What the task requires:
Return only the lines from the top of the data down to the one that holds "NAVY = (36, 40, 90)", both included, without any pictures.
****************************************
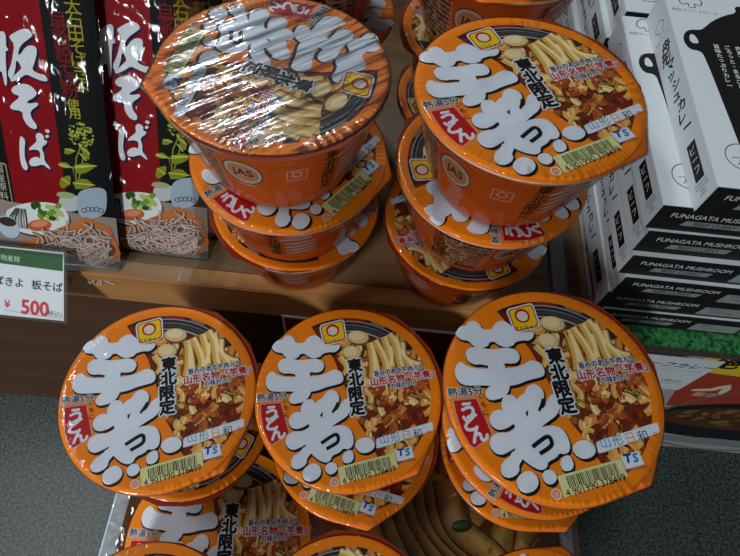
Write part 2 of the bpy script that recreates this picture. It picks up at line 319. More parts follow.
def bez(pts, n=8):
    """smooth curve through points"""
    out = []; P = [Vector((p[0], p[1])) for p in pts]
    for i in range(len(P) - 1):
        p0, p1, p2, p3 = P[max(i - 1, 0)], P[i], P[i + 1], P[min(i + 2, len(P) - 1)]
        for k in range(n):
            t = k / n
            out.append(.5 * ((2 * p1) + (-p0 + p2) * t + (2 * p0 - 5 * p1 + 4 * p2 - p3) * t * t + (-p0 + 3 * p1 - 3 * p2 + p3) * t ** 3))
    out.append(P[-1])
    return out

WHITE = (222, 230, 240); BLACK = (22, 18, 16); ORANGE = (240, 136, 12); YELLOW = (236, 205, 30); RED = (186, 20, 22)
NAVY = (36, 40, 90)

# ------------------------------------------------------------------ lid artwork, unit radius
D = DATA; PT = D['pts']
TR = R(14)                                       # lean of the lettering on the lid
def rotp(c, dx, dy, a=TR):
    return (c[0] + dx * math.cos(a) - dy * math.sin(a), c[1] + dx * math.sin(a) + dy * math.cos(a))
def squiggle(rnd, c, r, ang=None):
    a = rnd.uniform(0, 2 * PI) if ang is None else ang
    p = Vector(c); pts = [p.copy()]; k = rnd.uniform(-6, 6)
    for i in range(9):
        a += k * r * .55 + rnd.uniform(-.25, .25)
        p = p + Vector((math.cos(a), math.sin(a))) * r / 6
        pts.append(p.copy())
    return pts
def lid_art(lettering=True):
    A = Art(); rnd = random.Random(5)
    ph = [tuple(p) for p in D['photo']]
    A.poly(ph, (120, 38, 10), 0)
    # pot rim along the top
    def inside(p, lim=.93):
        if math.hypot(*p) > lim: return False
        n = len(ph); c = False
        for i in range(n):
            a, b = ph[i], ph[i - 1]
            if (a[1] > p[1]) != (b[1] > p[1]) and p[0] < (b[0] - a[0]) * (p[1] - a[1]) / (b[1] - a[1]) + a[0]: c = not c
        return c
    def arc(r, a0, a1, n=24): return [(r * math.cos(R(a0 + (a1 - a0) * i / n)), r * math.sin(R(a0 + (a1 - a0) * i / n))) for i in range(n + 1)]
    # broth patches
    for i in range(170):
        p = (rnd.uniform(-.4, .95), rnd.uniform(-.8, .9))
        if not inside(p): continue
        A.ellipse(p, rnd.uniform(.03, .09), rnd.uniform(.02, .05), rnd.choice([(96, 28, 10), (150, 62, 18), (170, 92, 32), (130, 40, 16), (104, 54, 18)]), 1 + i * .004, rnd.uniform(0, PI), 10)
    # curly noodles and tubers
    for i in range(210):
        p = (rnd.uniform(-.3, .93), rnd.uniform(-.78, .74))
        q = squiggle(rnd, p, rnd.uniform(.09, .22))[:rnd.randint(5, 9)]
        if not all(inside(x, .95) for x in q): continue
        m_ = rnd.choice([(214, 158, 80), (226, 182, 104), (194, 128, 58), (234, 202, 134), (164, 82, 28), (216, 164, 84)])
        A.noodle(q, rnd.uniform(.045, .10), (84, 30, 8), m_, tuple(min(250, int(c * 1.12 + 8)) for c in m_), 2 + i * .006)
    # meat
    for k, (rx, ry, nn) in (('meat1', (.17, .13, 70)), ('meat2', (.13, .10, 50)), ('meat3', (.12, .09, 40))):
        rx, ry, nn = rx, ry, nn
        c = PT[k]
        for i in range(nn):
            t, u = rnd.uniform(0, 2 * PI), math.sqrt(rnd.random())
            A.ellipse((c[0] + rx * u * math.cos(t), c[1] + ry * u * math.sin(t)), rnd.uniform(.02, .05), rnd.uniform(.012, .03),
                      rnd.choice([(176, 92, 40), (150, 66, 26), (196, 116, 56), (122, 48, 22), (208, 140, 80)]), 4.4 + i * .006, rnd.uniform(0, PI), 9)
    for i in range(16):                           # green onion
        p = (rnd.uniform(-.2, .8), rnd.uniform(-.6, .6))
        if inside(p, .85):
            A.ellipse(p, .035, .02, (70, 110, 30), 4.9, rnd.uniform(0, PI), 10); A.ellipse(p, .018, .009, (170, 190, 90), 4.95, rnd.uniform(0, PI), 8)
    # dark pot rim with streaks of light
    band = arc(.94, 124, 40) + arc(.70, 46, 112)
    A.poly(band, (40, 38, 40), 5)
    A.poly(arc(.93, 96, 84) + arc(.85, 84, 98), (150, 30, 26), 5.05)
    A.poly(arc(.93, 80, 66) + arc(.86, 68, 78), (168, 120, 70), 5.06)
    A.stroke(arc(.845, 118, 46), .016, (150, 152, 156), 5.1, True)
    A.stroke(arc(.80, 112, 60), .02, (104, 106, 110), 5.1, True)
    A.stroke(arc(.765, 108, 50), .03, (70, 68, 70), 5.08, True)
    A.stroke(arc(.725, 104, 52), .02, (176, 172, 160), 5.12, True)
    # pale rounds of taro
    for k, rx, ry in (('egg1', .118, .078), ('egg2', .100, .080)):
        c = PT[k]
        A.ellipse((c[0] + .01, c[1] - .018), rx * 1.06, ry * 1.06, (124, 82, 34), 5.3)
        A.ellipse(c, rx, ry, (222, 198, 142), 5.35); A.ellipse((c[0] - .015, c[1] + .015), rx * .75, ry * .7, (236, 218, 170), 5.4)
    # lifted noodles and chopsticks
    for ch in D['chop']:
        A.stroke(ch, .075, (70, 40, 16), 5.45); A.stroke(ch, .055, (204, 152, 86), 5.5)
    for i, nd in enumerate(D['noodles']):
        p = bez(nd[:], 7)
        A.noodle(p, .080, (140, 84, 24), (222, 180, 92), (246, 224, 156), 5.6 + i * .02); A.stroke(p, .012, (250, 236, 188), 5.6 + i * .02 + .7, off=.022)
    for i in range(26):
        q = squiggle(rnd, (rnd.uniform(.12, .75), rnd.uniform(-.10, .20)), rnd.uniform(.09, .2))[:rnd.randint(5, 8)]
        if not all(inside(x, .86) for x in q): continue
        m_ = rnd.choice([(214, 158, 80), (226, 182, 104), (180, 102, 40), (234, 202, 134), (150, 66, 22)])
        A.noodle(q, rnd.uniform(.045, .09), (84, 30, 8), m_, tuple(min(250, int(c * 1.12 + 8)) for c in m_), 6.5 + i * .005)
    # orange ground over everything that is not the photograph
    ln = ph[ph.index(tuple(ph[-1])):] + [ph[0]]
    left = [ph[0]] + ph[:-9:-1][::1]
    lb = [ph[0]] + list(reversed(ph[13:]))         # boundary from top left down to bottom right
    a1 = math.degrees(math.atan2(lb[-1][1], lb[-1][0])); a0 = math.degrees(math.atan2(lb[0][1], lb[0][0]))
    A.poly(lb + arc(.96, a1, a0 - 360, 60), ORANGE, 6)
    A.ring((0, 0), .885, .992, ORANGE, 6.1, 96)
    if not lettering: return A
    # brush lettering with its black drop shadow
    for b in D['brush']:
        A.poly([(x + .020, y - .03) for x, y in b], BLACK, 7, 1)
        A.stroke([(x + .008, y - .012) for x, y in chaikin(b, 1) + [b[0]]], .03, BLACK, 7.05)
    for b in D['brush']:
        A.poly(b, WHITE, 7.5, 1); q = chaikin(b, 1); A.stroke(q + [q[0]], .012, WHITE, 7.6)
    A.stroke(bez(D['brushline'][0], 5), .036, BLACK, 7.8); A.stroke(D['gap'], .026, BLACK, 7.8); A.poly(D['brushline'][1], BLACK, 7.8)
    # red udon panel
    ub = D['udonbox']; c = PT['udonc']
    A.poly([(c[0] + (x - c[0]) * 1.1, c[1] + (y - c[1]) * 1.06) for x, y in ub], (214, 150, 130), 7.0)
    A.poly(ub, RED, 7.1)
    for k, ch, sz in (('u', 'う', .165), ('do', 'ど', .165), ('n', 'ん', .165)):
        A.text(ch, PT[k], sz, WHITE, 7.4, R(17), .045)
    A.text('熱湯5分', PT['netsu'], .092, BLACK, 7.4, R(9), .02, edge=(WHITE, .055))
    for i, ch in enumerate('いもに'):
        A.text(ch, rotp(PT['imoni'], .0, .075 - .075 * i), .062, (120, 20, 16), 7.4, TR, .02)
    # region line, vertical
    for k, ch in (('to', '東'), ('hoku', '北'), ('gen', '限'), ('tei', '定')):
        A.text(ch, PT[k], .162, BLACK, 8.3, TR, .05, edge=(WHITE, .085))
    for k, s, sz, col in (('t1', '旨みのある牛肉入り', .060, NAVY), ('t2', '山形名物「芋煮」', .092, RED), ('t3', 'の味わい!', .060, NAVY)):
        A.text(s, PT[k], sz * 1.04, col, 8.3, TR, .035, edge=(WHITE, .09))
    # yellow emblem panel
    lg = D['logo']; c = (sum(p[0] for p in lg) / 4, sum(p[1] for p in lg) / 4)
    def sc_(k): return [(c[0] + (x - c[0]) * k, c[1] + (y - c[1]) * k) for x, y in lg]
    def rounded(p, k=.14):
        q = []
        for i in range(4):
            a, b, d = Vector(p[i - 1]), Vector(p[i]), Vector(p[(i + 1) % 4])
            q += [tuple(b + (a - b) * k), tuple(b + (a - b) * k * .3 + (d - b) * k * .3), tuple(b + (d - b) * k)]
        return q
    A.poly(rounded(sc_(1.04)), WHITE, 8.5); A.poly(rounded(sc_(.93)), RED, 8.6); A.poly(rounded(sc_(.85)), YELLOW, 8.7)
    A.ellipse(PT['logoc'], .075, .075, RED, 8.8); A.ellipse(rotp(PT['logoc'], 0, -.004), .055, .053, (226, 216, 206), 8.9)
    A.text('マルちゃん', PT['logot'], .050, (120, 16, 16), 8.9, TR, .015)
    # name slip
    rc = PT['rectc']; A.poly(rounded([(rc[0] - .02 + (x - rc[0]) * .93, rc[1] + (y - rc[1]) * .98) for x, y in D['rect']], .1), WHITE, 8.5)
    for i, (ch, col) in enumerate((('山', (90, 150, 190)), ('形', (96, 140, 150)), ('日', (214, 150, 80)), ('和', (70, 70, 76)), ('。', (200, 40, 60)))):
        A.text(ch, rotp(PT['rectc'], -.235 + .118 * i, .0), .108, col, 8.6, TR + R(2))
    # trading mark
    A.poly(D['ts'], WHITE, 8.5); t = D['ts']; tc_ = (sum(p[0] for p in t) / 4, sum(p[1] for p in t) / 4)
    A.text('T', rotp(tc_, -.035, .02), .10, (30, 60, 150), 8.6, TR, .05, 1.15, .15); A.text('S', rotp(tc_, .035, .015), .10, (40, 140, 190), 8.7, TR, .05, 1.05, .15)
    A.text('TOYO SUISAN', rotp(tc_, .01, -.07), .03, (60, 80, 130), 8.6, TR)
    # barcode
    b = [Vector(p) for p in D['bar']]
    A.poly([tuple(p) for p in b], (220, 222, 160), 8.4)
    def bq(u, v): return tuple(b[0] + (b[1] - b[0]) * u + (b[3] - b[0]) * v)
    x = .12; r2 = random.Random(9)
    while x < .9:
        w = r2.choice([.007, .007, .012, .018])
        A.poly([bq(x, .12), bq(x + w, .12), bq(x + w, .66), bq(x, .66)], BLACK, 8.5); x += w + r2.choice([.008, .008, .014])
    bc = bq(.5, .83)
    A.text('4 901990 378499', bc, .080, BLACK, 8.5, math.atan2(b[1].y - b[0].y, b[1].x - b[0].x), .008, .98)
    # recycling ring and peel mark
    A.ring(PT['ring'], .034, .044, WHITE, 8); A.text('紙', PT['ring'], .045, WHITE, 8, TR)
    return A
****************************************
Output of the exercise:
Write part 2 of the bpy script that recreates this picture. It picks up at line 319. More parts follow.
def bez(pts, n=8):
    """smooth curve through points"""
    out = []; P = [Vector((p[0], p[1])) for p in pts]
    for i in range(len(P) - 1):
        p0, p1, p2, p3 = P[max(i - 1, 0)], P[i], P[i + 1], P[min(i + 2, len(P) - 1)]
        for k in range(n):
            t = k / n
            out.append(.5 * ((2 * p1) + (-p0 + p2) * t + (2 * p0 - 5 * p1 + 4 * p2 - p3) * t * t + (-p0 + 3 * p1 - 3 * p2 + p3) * t ** 3))
    out.append(P[-1])
    return out

WHITE = (222, 230, 240); BLACK = (22, 18, 16); ORANGE = (240, 136, 12); YELLOW = (236, 205, 30); RED = (186, 20, 22)
NAVY = (36, 40, 90)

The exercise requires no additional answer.